Prompt: From the first line of the data below, copy each line up to the one containing "rng = random.Random(7)", and include that line too.

Data for this exercise:
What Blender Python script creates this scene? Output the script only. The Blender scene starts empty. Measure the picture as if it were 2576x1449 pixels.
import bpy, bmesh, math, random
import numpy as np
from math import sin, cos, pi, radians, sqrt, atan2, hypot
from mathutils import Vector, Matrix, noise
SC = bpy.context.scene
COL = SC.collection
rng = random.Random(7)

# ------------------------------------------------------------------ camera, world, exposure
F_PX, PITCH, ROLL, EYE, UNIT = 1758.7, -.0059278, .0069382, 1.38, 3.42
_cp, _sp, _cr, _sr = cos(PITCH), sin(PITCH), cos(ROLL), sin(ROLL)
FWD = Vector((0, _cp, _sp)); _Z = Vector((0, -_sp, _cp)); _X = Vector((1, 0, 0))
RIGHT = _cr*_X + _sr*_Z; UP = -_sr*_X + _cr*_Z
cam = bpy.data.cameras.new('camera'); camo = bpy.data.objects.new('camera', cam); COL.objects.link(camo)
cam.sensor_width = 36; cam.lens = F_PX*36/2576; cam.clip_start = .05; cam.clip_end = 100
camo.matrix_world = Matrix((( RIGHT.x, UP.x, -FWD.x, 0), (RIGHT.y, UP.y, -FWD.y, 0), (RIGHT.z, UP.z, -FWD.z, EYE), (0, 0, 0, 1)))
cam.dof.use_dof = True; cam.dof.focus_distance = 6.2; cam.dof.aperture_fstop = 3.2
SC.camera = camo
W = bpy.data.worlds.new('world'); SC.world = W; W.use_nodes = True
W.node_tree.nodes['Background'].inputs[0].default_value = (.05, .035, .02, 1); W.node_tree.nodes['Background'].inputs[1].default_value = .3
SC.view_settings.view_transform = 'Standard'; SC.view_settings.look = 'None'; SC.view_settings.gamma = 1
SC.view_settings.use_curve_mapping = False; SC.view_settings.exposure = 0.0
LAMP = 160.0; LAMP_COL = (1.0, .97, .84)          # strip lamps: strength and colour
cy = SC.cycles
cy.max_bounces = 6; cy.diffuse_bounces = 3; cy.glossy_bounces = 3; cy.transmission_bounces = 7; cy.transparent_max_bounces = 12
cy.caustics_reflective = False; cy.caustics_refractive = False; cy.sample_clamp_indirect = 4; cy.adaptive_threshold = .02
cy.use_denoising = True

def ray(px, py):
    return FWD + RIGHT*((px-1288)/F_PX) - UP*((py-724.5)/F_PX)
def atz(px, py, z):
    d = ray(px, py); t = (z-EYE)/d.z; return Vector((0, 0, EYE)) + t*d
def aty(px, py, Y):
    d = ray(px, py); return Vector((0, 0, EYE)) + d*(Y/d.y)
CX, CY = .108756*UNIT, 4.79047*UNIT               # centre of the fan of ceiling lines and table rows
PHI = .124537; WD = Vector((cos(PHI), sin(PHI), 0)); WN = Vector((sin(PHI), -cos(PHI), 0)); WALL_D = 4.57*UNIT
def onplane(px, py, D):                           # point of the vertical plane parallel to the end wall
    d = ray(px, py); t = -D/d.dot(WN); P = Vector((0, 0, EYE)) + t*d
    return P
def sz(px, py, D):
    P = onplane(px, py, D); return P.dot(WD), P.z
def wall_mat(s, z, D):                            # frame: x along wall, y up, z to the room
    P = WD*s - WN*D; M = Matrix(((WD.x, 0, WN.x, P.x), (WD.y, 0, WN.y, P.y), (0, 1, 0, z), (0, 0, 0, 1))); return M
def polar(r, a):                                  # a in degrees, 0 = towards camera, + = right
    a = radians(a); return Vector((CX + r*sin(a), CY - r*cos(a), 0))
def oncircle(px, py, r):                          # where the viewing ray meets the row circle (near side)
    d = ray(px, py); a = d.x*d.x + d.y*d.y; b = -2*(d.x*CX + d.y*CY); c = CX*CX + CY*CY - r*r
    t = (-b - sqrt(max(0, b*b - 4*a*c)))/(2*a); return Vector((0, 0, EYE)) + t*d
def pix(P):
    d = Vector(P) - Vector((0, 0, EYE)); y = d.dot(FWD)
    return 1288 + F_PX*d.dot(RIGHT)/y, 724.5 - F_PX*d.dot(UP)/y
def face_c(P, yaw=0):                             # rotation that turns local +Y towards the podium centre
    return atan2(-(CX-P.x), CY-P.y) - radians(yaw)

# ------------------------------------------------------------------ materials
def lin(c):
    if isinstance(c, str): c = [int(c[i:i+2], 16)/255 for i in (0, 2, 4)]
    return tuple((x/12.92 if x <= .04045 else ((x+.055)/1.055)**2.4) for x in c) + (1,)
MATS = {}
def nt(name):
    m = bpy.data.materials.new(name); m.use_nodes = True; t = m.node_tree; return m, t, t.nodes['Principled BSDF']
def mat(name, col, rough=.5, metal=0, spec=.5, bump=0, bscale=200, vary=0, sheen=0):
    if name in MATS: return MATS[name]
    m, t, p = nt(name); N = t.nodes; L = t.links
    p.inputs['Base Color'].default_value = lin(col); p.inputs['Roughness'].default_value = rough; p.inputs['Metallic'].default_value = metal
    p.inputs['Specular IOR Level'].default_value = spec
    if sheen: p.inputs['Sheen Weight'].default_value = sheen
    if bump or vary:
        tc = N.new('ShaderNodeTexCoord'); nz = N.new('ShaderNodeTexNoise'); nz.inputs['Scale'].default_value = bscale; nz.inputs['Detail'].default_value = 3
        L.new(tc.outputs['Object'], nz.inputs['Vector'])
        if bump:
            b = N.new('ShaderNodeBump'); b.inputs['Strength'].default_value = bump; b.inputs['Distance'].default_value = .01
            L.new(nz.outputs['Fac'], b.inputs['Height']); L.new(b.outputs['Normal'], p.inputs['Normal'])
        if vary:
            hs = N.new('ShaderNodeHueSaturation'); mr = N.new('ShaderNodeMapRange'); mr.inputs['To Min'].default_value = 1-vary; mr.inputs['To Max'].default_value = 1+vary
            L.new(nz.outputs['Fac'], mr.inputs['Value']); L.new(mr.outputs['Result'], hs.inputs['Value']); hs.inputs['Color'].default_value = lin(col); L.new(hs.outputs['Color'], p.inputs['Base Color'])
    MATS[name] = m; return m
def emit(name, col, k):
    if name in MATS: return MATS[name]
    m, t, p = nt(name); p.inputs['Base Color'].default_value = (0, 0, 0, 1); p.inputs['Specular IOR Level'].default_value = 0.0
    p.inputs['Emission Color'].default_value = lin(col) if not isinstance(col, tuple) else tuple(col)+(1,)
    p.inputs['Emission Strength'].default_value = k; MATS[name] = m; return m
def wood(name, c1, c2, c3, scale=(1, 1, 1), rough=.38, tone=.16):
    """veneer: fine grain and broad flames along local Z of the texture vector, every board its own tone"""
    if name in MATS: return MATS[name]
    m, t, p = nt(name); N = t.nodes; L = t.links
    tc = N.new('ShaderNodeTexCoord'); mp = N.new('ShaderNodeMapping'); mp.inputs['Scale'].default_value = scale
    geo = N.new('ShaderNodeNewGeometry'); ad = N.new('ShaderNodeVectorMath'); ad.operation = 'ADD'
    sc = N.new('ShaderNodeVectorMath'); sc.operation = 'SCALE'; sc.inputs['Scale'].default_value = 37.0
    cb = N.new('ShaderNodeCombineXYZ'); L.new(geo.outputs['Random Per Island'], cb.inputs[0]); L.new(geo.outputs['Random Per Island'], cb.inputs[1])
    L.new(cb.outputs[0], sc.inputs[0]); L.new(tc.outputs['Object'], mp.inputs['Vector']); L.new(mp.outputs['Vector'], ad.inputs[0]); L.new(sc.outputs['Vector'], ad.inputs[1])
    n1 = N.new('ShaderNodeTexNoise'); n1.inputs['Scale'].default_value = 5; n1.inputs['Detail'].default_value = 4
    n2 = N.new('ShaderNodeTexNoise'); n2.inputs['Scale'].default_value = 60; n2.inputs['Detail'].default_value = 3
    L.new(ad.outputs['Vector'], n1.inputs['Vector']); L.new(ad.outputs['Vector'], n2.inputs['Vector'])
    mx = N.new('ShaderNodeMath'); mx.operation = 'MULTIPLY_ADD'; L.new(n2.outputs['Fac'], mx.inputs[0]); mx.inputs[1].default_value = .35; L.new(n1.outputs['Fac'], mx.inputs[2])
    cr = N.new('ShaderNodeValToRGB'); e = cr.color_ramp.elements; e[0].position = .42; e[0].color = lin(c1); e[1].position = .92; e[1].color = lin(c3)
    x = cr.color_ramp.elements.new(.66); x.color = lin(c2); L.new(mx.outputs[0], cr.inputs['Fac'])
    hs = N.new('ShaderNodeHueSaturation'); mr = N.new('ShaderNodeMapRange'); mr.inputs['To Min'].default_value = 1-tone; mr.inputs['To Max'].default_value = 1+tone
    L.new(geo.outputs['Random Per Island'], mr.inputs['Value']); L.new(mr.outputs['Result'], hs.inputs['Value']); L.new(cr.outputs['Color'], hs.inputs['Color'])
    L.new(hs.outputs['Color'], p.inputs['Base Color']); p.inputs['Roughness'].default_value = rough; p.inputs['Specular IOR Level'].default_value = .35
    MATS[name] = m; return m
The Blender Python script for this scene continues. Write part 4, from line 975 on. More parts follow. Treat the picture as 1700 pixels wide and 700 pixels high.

Result for this task:
What Blender Python script creates this scene? Output the script only. The Blender scene starts empty. Measure the picture as if it were 2576x1449 pixels.
import bpy, bmesh, math, random
import numpy as np
from math import sin, cos, pi, radians, sqrt, atan2, hypot
from mathutils import Vector, Matrix, noise
SC = bpy.context.scene
COL = SC.collection
rng = random.Random(7)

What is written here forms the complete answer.